- _Objective_: Exactly retype the lines from the one containing "Model this scene" through the one containing "PI = math.pi"; both ends count, pictures do not.

----- Information provided

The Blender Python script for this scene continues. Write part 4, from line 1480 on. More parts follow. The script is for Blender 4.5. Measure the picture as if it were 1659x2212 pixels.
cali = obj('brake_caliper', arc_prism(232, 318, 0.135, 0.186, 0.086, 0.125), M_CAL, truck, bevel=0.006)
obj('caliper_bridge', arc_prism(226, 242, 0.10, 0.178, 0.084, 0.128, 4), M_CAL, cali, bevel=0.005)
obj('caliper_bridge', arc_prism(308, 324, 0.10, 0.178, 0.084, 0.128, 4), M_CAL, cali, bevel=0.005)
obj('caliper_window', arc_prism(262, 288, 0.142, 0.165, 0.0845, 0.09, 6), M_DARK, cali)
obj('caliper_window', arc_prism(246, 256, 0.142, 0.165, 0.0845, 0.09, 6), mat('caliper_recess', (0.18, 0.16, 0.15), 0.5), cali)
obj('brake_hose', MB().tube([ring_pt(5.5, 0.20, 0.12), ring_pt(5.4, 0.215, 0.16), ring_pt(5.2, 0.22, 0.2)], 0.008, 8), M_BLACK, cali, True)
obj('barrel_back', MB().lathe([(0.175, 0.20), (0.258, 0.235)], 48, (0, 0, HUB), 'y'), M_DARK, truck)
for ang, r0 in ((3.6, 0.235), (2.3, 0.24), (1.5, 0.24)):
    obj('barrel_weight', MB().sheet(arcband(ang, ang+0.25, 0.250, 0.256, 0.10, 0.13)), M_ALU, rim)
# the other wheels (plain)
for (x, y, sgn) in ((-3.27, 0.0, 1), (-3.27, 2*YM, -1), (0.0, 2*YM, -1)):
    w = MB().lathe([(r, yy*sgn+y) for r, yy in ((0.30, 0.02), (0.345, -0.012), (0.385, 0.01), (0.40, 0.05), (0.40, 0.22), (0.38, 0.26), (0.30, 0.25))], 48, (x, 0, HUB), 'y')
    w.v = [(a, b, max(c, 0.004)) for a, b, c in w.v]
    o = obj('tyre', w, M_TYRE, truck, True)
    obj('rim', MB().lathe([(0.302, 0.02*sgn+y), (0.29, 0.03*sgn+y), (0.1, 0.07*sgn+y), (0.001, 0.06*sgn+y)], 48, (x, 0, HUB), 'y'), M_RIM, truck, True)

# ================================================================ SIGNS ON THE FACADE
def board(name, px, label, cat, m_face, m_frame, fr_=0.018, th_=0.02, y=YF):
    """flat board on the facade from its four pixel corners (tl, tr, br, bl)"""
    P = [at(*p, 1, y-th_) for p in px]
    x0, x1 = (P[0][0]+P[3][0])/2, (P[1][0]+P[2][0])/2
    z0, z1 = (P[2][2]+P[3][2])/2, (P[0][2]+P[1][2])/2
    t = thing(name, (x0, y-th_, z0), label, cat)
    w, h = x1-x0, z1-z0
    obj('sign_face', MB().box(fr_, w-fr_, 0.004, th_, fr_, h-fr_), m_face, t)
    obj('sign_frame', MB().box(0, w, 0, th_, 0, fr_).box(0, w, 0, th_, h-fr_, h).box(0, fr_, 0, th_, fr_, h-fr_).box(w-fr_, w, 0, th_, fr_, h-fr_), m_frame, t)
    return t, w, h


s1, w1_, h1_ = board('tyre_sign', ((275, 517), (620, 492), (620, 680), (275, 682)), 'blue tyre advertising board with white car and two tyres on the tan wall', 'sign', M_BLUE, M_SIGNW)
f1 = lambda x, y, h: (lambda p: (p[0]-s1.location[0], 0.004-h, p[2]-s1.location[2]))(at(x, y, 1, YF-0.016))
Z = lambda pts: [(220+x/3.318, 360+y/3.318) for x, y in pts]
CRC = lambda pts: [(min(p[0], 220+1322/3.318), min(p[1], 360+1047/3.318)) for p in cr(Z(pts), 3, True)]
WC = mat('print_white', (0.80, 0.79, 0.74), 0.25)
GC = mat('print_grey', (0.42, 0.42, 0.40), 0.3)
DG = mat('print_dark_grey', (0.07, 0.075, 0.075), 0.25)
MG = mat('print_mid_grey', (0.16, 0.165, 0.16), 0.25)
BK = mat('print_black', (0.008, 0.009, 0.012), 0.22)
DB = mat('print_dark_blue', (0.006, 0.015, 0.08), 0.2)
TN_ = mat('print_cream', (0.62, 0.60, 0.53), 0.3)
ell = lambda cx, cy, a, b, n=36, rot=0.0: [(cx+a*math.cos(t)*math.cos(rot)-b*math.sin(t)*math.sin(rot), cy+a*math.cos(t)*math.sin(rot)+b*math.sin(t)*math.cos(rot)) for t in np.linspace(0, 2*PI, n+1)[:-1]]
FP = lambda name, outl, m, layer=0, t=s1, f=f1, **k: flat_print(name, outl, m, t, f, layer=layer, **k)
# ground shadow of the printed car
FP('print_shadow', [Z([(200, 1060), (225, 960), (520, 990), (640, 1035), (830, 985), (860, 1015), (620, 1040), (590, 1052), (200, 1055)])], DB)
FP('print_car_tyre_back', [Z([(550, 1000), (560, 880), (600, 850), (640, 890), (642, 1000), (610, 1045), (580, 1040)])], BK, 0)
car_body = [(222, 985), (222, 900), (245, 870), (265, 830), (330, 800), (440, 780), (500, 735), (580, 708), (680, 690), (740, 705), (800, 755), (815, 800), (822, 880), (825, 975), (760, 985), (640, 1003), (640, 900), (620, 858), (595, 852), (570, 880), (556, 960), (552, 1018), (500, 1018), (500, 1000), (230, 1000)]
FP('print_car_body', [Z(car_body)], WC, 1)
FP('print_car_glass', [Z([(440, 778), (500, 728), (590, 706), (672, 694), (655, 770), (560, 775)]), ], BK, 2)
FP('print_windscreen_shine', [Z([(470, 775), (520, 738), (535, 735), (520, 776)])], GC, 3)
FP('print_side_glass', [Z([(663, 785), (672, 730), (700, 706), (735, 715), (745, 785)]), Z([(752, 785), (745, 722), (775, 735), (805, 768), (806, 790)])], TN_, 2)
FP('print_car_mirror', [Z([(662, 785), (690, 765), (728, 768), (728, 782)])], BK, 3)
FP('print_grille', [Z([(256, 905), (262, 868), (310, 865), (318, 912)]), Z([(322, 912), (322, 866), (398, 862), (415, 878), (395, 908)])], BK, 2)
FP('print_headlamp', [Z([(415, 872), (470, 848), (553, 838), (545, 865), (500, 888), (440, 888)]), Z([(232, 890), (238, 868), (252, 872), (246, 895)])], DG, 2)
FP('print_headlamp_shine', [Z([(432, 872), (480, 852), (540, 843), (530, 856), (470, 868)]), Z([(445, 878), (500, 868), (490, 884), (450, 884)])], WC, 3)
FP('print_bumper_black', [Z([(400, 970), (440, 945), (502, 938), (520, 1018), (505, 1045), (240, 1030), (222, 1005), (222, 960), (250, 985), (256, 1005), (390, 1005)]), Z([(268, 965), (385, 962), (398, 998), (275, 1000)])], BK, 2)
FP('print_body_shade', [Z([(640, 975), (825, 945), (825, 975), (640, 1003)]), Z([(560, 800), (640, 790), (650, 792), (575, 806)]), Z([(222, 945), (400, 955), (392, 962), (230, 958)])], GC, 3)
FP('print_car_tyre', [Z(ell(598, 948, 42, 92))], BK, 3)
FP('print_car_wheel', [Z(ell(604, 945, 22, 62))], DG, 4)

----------
----- Information provided

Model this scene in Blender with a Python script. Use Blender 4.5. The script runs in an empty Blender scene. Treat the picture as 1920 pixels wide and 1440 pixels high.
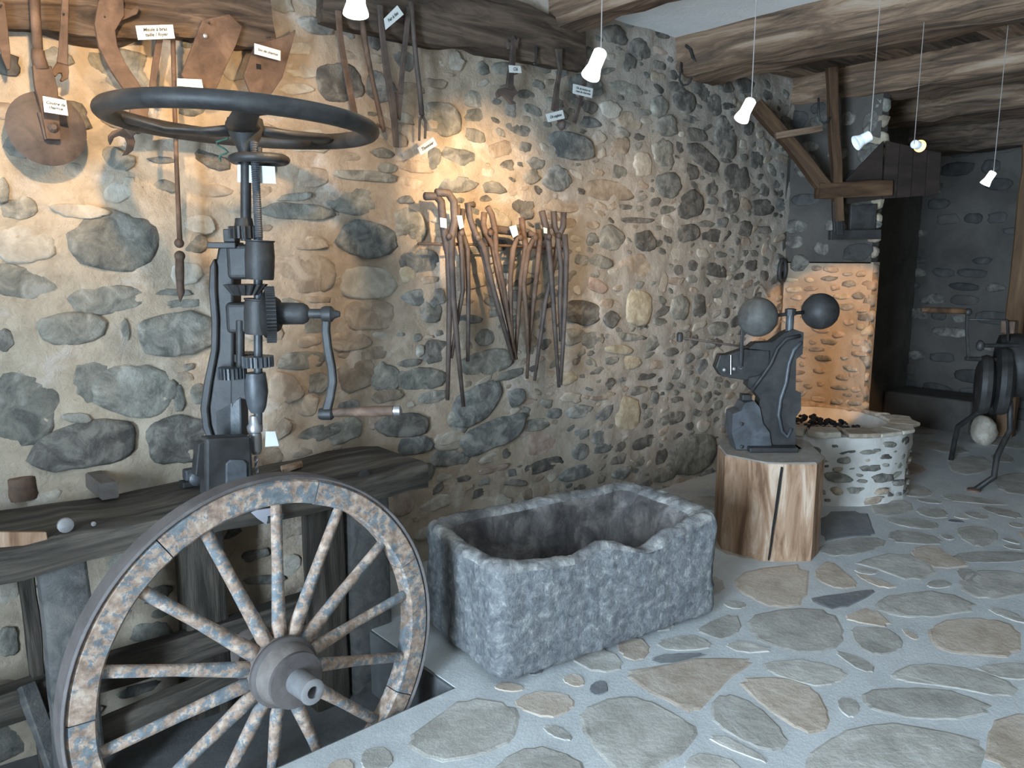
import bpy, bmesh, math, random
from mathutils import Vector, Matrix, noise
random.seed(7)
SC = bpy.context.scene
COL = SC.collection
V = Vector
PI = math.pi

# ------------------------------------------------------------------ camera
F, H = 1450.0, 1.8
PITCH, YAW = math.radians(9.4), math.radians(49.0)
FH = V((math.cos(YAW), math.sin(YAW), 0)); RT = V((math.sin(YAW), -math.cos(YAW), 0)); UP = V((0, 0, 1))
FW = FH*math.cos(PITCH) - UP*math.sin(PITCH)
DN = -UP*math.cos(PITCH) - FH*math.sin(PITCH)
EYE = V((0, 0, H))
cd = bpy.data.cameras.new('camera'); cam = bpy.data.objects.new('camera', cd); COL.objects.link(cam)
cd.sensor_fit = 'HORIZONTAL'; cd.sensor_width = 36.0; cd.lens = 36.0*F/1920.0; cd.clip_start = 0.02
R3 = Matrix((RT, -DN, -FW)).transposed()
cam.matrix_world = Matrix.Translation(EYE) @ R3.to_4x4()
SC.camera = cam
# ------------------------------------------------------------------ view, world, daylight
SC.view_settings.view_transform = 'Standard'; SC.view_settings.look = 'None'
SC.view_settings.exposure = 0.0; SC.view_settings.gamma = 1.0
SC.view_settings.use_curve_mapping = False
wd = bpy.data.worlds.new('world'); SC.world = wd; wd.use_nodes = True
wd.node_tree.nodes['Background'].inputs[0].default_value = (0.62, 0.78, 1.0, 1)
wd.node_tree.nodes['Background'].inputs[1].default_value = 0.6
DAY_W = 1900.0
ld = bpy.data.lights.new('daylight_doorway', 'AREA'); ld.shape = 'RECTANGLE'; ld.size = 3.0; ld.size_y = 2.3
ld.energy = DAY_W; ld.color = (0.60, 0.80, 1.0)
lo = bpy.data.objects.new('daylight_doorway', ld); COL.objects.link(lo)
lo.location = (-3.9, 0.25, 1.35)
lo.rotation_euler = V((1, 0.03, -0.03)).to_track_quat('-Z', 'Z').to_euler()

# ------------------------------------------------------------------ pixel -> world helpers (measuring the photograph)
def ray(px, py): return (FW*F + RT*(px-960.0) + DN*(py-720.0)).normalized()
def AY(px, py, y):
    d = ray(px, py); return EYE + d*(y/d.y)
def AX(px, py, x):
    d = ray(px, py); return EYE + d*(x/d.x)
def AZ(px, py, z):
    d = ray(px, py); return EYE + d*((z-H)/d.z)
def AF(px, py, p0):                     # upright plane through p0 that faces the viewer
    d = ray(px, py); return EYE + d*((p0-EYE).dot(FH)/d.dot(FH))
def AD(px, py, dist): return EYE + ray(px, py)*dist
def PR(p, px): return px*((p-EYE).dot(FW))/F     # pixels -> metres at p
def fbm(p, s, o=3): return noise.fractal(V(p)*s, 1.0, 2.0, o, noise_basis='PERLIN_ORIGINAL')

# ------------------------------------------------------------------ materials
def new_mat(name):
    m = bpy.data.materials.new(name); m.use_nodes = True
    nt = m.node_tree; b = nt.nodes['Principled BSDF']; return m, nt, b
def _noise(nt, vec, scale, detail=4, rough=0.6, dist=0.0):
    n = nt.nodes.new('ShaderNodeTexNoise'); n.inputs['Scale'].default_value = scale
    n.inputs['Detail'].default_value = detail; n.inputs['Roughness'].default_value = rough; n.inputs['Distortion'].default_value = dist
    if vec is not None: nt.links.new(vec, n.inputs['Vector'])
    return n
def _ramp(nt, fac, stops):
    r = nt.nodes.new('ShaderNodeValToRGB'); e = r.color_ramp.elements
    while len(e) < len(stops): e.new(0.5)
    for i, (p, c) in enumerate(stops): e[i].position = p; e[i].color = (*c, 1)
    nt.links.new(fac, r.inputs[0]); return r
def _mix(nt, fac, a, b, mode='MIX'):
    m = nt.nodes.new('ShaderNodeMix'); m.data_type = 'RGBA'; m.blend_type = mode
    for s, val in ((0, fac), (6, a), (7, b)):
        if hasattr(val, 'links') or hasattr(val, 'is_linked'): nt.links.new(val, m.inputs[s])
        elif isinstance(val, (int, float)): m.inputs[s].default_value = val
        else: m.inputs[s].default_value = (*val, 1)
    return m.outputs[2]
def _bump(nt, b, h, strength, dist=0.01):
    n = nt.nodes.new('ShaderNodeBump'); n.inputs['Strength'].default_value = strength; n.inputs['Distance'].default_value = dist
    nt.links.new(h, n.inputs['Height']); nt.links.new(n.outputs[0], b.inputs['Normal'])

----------
----- Information provided

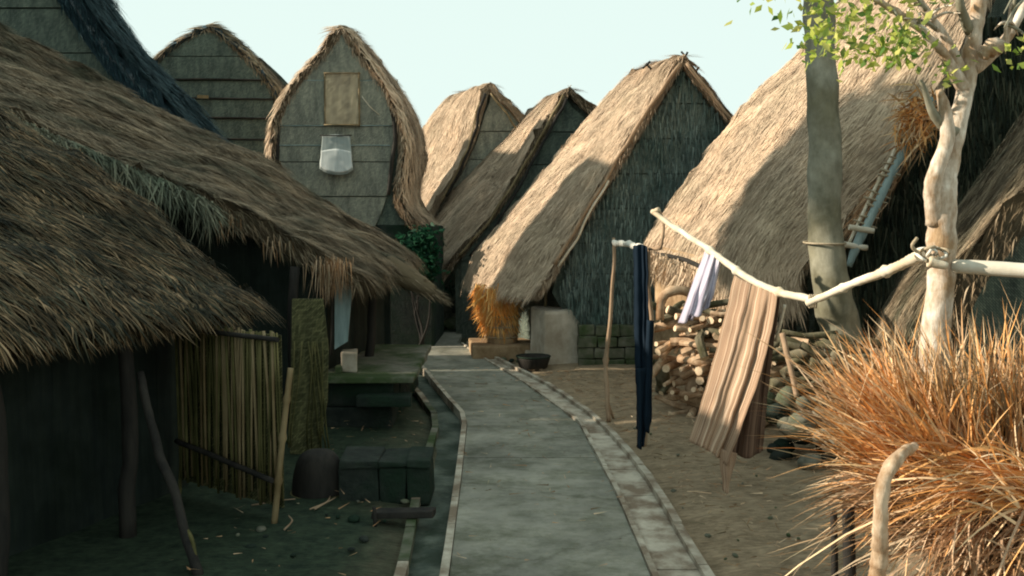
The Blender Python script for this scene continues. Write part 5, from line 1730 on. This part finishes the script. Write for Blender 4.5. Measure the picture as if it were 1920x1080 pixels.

----------

- _Exercise solution_:
Model this scene in Blender with a Python script. Use Blender 4.5. The script runs in an empty Blender scene. Treat the picture as 1920 pixels wide and 1440 pixels high.
import bpy, bmesh, math, random
from mathutils import Vector, Matrix, noise
random.seed(7)
SC = bpy.context.scene
COL = SC.collection
V = Vector
PI = math.pi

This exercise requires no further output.